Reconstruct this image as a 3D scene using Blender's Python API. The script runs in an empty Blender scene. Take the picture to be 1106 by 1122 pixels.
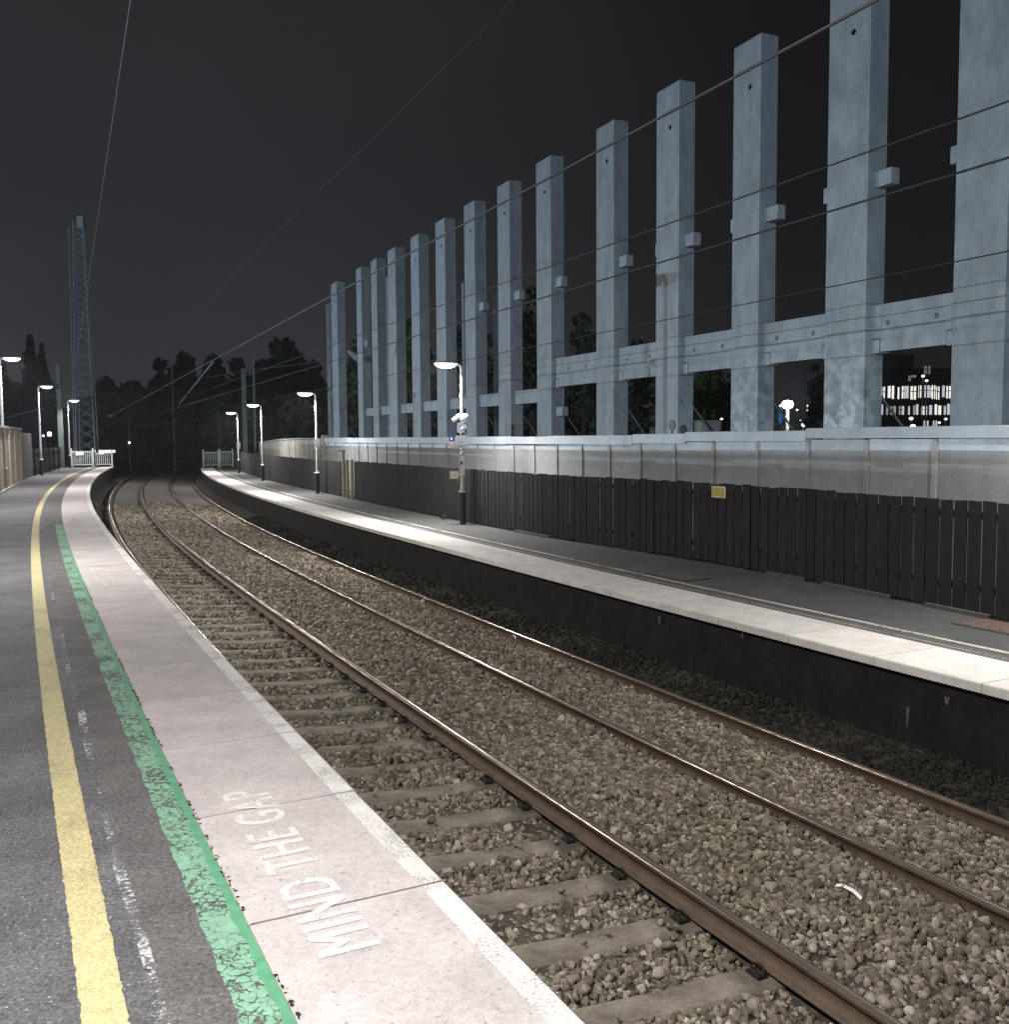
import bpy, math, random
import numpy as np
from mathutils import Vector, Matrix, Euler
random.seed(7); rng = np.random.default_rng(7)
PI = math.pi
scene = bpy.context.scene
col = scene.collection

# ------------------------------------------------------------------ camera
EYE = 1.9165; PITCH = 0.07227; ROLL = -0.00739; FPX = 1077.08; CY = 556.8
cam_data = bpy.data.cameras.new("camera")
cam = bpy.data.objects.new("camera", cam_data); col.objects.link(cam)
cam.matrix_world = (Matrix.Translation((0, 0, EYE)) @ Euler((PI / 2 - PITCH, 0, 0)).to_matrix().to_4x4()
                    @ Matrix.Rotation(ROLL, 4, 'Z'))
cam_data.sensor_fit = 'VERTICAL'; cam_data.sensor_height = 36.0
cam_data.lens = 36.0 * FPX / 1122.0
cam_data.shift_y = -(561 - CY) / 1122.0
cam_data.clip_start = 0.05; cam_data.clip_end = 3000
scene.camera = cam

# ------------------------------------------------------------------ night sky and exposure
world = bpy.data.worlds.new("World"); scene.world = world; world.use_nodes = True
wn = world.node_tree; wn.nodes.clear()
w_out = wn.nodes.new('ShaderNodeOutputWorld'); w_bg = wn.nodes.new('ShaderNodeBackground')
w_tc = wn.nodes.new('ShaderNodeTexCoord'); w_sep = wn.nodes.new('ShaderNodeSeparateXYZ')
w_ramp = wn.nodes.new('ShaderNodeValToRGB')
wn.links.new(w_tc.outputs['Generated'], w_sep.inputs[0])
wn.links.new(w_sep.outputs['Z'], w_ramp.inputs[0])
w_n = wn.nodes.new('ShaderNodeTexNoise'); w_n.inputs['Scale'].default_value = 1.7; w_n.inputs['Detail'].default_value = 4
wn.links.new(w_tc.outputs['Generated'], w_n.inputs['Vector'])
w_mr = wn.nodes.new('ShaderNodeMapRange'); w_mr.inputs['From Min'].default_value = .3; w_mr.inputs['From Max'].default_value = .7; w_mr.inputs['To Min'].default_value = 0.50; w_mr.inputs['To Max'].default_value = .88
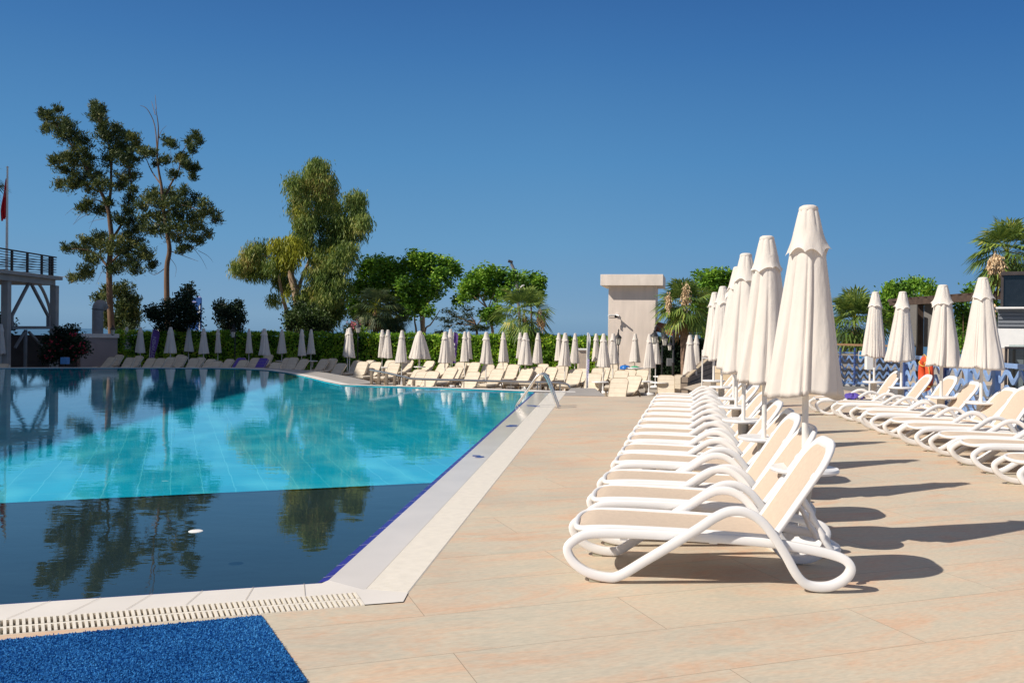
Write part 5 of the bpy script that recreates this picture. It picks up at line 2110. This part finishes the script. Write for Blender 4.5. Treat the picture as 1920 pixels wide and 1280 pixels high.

※ ※ ※

**WHAT YOU ARE ASKED TO DO:**
All of the material above is to be copied exactly, except for its images.

**FINAL ANSWER:**
Reconstruct this image as a 3D scene using Blender's Python API. The script runs in an empty Blender scene. Take the picture to be 1106 by 1122 pixels.
import bpy, math, random
import numpy as np
from mathutils import Vector, Matrix, Euler
random.seed(7); rng = np.random.default_rng(7)
PI = math.pi
scene = bpy.context.scene
col = scene.collection

# ------------------------------------------------------------------ camera
EYE = 1.9165; PITCH = 0.07227; ROLL = -0.00739; FPX = 1077.08; CY = 556.8
cam_data = bpy.data.cameras.new("camera")
cam = bpy.data.objects.new("camera", cam_data); col.objects.link(cam)
cam.matrix_world = (Matrix.Translation((0, 0, EYE)) @ Euler((PI / 2 - PITCH, 0, 0)).to_matrix().to_4x4()
                    @ Matrix.Rotation(ROLL, 4, 'Z'))
cam_data.sensor_fit = 'VERTICAL'; cam_data.sensor_height = 36.0
cam_data.lens = 36.0 * FPX / 1122.0
cam_data.shift_y = -(561 - CY) / 1122.0
cam_data.clip_start = 0.05; cam_data.clip_end = 3000
scene.camera = cam

# ------------------------------------------------------------------ night sky and exposure
world = bpy.data.worlds.new("World"); scene.world = world; world.use_nodes = True
wn = world.node_tree; wn.nodes.clear()
w_out = wn.nodes.new('ShaderNodeOutputWorld'); w_bg = wn.nodes.new('ShaderNodeBackground')
w_tc = wn.nodes.new('ShaderNodeTexCoord'); w_sep = wn.nodes.new('ShaderNodeSeparateXYZ')
w_ramp = wn.nodes.new('ShaderNodeValToRGB')
wn.links.new(w_tc.outputs['Generated'], w_sep.inputs[0])
wn.links.new(w_sep.outputs['Z'], w_ramp.inputs[0])
w_n = wn.nodes.new('ShaderNodeTexNoise'); w_n.inputs['Scale'].default_value = 1.7; w_n.inputs['Detail'].default_value = 4
wn.links.new(w_tc.outputs['Generated'], w_n.inputs['Vector'])
w_mr = wn.nodes.new('ShaderNodeMapRange'); w_mr.inputs['From Min'].default_value = .3; w_mr.inputs['From Max'].default_value = .7; w_mr.inputs['To Min'].default_value = 0.50; w_mr.inputs['To Max'].default_value = .88
Write part 5 of the bpy script that recreates this picture. It picks up at line 2110. This part finishes the script. Write for Blender 4.5. Treat the picture as 1920 pixels wide and 1280 pixels high.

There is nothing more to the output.